**WHAT YOU NEED TO DO**
Print exactly those lines that run from the beginning of the data to the line bearing "return Vector((d.x * t, d.y * t, z))", inclusive.
┏━━
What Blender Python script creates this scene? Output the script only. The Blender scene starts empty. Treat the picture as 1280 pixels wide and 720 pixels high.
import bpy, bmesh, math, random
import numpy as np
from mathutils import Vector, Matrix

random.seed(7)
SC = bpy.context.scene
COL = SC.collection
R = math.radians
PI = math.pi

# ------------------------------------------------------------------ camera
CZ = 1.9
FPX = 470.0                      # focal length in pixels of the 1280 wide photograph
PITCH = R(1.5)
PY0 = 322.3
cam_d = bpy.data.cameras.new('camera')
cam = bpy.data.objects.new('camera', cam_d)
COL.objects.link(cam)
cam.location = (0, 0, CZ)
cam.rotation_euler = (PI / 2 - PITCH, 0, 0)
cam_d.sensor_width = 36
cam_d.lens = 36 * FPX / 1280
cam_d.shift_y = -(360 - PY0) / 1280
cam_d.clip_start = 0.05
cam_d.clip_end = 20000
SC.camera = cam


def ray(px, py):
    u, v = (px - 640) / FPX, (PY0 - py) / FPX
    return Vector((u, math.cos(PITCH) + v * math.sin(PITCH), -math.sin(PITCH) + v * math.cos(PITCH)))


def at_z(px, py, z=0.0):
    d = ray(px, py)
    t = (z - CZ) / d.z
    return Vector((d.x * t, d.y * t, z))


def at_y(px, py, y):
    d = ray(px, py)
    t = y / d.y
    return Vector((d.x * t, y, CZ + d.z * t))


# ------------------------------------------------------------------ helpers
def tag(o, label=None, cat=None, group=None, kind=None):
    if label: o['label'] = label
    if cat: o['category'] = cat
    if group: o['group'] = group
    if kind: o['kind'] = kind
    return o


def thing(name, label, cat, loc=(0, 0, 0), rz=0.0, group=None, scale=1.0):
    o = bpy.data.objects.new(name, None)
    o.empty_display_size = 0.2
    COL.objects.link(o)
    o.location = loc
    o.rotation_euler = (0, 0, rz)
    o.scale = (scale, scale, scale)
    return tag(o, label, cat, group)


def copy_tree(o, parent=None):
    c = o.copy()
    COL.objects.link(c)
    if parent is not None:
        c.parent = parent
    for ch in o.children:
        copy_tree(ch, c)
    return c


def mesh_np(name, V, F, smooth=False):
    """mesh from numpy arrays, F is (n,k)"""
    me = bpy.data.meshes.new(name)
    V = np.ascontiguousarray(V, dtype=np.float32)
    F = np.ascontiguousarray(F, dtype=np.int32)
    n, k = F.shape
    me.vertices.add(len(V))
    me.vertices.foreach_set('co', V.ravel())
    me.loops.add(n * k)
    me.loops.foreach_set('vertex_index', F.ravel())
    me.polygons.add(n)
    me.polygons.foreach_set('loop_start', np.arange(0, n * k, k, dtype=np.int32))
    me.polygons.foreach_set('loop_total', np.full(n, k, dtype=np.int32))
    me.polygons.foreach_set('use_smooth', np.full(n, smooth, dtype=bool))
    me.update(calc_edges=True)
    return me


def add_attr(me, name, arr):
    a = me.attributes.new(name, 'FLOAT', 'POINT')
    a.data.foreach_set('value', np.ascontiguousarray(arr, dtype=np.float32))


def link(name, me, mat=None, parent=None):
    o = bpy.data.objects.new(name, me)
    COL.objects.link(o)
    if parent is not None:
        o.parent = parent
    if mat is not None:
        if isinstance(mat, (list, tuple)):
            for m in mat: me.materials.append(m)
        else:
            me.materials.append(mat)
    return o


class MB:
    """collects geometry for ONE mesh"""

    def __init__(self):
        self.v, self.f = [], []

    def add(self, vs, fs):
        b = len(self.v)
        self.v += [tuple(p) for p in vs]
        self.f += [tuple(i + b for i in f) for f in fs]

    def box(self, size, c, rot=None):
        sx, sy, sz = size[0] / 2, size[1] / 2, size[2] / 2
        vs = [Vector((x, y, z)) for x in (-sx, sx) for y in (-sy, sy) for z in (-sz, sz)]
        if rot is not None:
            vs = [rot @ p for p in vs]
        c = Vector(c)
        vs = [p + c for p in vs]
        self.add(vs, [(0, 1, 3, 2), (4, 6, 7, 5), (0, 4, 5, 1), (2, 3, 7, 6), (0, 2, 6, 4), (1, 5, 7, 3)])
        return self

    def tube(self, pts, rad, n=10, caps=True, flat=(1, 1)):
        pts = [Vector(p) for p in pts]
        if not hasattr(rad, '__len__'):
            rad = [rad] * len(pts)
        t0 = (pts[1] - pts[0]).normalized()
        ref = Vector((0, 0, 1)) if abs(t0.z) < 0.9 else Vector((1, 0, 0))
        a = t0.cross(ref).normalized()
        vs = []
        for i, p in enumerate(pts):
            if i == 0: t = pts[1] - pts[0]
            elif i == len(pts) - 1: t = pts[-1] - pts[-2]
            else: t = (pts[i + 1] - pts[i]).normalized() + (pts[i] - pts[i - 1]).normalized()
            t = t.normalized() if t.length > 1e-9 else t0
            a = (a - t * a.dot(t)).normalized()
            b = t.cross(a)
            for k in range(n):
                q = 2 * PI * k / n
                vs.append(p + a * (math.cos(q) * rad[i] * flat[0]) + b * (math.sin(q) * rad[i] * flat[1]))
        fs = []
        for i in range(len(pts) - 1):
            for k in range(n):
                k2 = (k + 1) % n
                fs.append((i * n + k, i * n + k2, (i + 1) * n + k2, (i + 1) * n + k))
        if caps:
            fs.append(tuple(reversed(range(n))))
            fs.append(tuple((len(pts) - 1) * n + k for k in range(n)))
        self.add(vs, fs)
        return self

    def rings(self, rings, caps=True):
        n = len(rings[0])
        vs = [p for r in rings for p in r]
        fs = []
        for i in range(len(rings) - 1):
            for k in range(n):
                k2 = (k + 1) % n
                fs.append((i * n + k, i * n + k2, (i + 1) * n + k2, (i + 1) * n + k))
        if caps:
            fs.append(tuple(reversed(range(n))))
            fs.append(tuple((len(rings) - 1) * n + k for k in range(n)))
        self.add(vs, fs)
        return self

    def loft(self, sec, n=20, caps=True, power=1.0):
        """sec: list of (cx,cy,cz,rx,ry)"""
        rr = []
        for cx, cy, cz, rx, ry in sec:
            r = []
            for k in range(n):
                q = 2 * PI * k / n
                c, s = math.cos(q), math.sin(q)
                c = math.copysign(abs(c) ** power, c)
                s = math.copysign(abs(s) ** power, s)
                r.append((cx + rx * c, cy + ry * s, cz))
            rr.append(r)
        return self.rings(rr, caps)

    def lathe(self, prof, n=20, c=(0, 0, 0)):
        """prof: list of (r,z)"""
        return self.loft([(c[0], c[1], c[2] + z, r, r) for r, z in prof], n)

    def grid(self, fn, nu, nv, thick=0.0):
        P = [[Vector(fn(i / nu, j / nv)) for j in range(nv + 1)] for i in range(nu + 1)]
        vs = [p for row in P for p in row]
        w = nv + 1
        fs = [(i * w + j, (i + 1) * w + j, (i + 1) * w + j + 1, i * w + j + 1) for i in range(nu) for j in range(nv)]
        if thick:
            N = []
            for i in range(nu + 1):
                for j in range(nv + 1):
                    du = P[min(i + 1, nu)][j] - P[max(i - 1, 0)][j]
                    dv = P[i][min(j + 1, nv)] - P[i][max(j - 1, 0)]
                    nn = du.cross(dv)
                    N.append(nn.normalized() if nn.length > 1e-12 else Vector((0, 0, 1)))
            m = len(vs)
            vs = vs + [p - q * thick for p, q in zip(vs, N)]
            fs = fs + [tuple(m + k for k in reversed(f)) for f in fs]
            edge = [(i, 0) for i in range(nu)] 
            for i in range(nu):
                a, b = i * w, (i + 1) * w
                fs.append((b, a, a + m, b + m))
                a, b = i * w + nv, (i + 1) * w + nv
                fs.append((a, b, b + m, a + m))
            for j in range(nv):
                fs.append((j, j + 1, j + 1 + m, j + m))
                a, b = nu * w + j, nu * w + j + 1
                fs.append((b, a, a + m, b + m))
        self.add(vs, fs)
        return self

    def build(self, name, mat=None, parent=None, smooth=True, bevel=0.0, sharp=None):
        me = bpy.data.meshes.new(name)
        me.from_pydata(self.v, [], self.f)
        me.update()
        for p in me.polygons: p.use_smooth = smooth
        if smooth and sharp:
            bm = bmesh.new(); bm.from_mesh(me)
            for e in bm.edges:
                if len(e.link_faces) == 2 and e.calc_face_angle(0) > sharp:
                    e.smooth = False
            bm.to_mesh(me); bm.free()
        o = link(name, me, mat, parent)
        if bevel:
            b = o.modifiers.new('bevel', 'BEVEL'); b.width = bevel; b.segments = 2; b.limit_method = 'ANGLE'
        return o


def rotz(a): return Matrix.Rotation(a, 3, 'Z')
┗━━
**IN RESPONSE**
What Blender Python script creates this scene? Output the script only. The Blender scene starts empty. Treat the picture as 1280 pixels wide and 720 pixels high.
import bpy, bmesh, math, random
import numpy as np
from mathutils import Vector, Matrix

random.seed(7)
SC = bpy.context.scene
COL = SC.collection
R = math.radians
PI = math.pi

# ------------------------------------------------------------------ camera
CZ = 1.9
FPX = 470.0                      # focal length in pixels of the 1280 wide photograph
PITCH = R(1.5)
PY0 = 322.3
cam_d = bpy.data.cameras.new('camera')
cam = bpy.data.objects.new('camera', cam_d)
COL.objects.link(cam)
cam.location = (0, 0, CZ)
cam.rotation_euler = (PI / 2 - PITCH, 0, 0)
cam_d.sensor_width = 36
cam_d.lens = 36 * FPX / 1280
cam_d.shift_y = -(360 - PY0) / 1280
cam_d.clip_start = 0.05
cam_d.clip_end = 20000
SC.camera = cam


def ray(px, py):
    u, v = (px - 640) / FPX, (PY0 - py) / FPX
    return Vector((u, math.cos(PITCH) + v * math.sin(PITCH), -math.sin(PITCH) + v * math.cos(PITCH)))


def at_z(px, py, z=0.0):
    d = ray(px, py)
    t = (z - CZ) / d.z
    return Vector((d.x * t, d.y * t, z))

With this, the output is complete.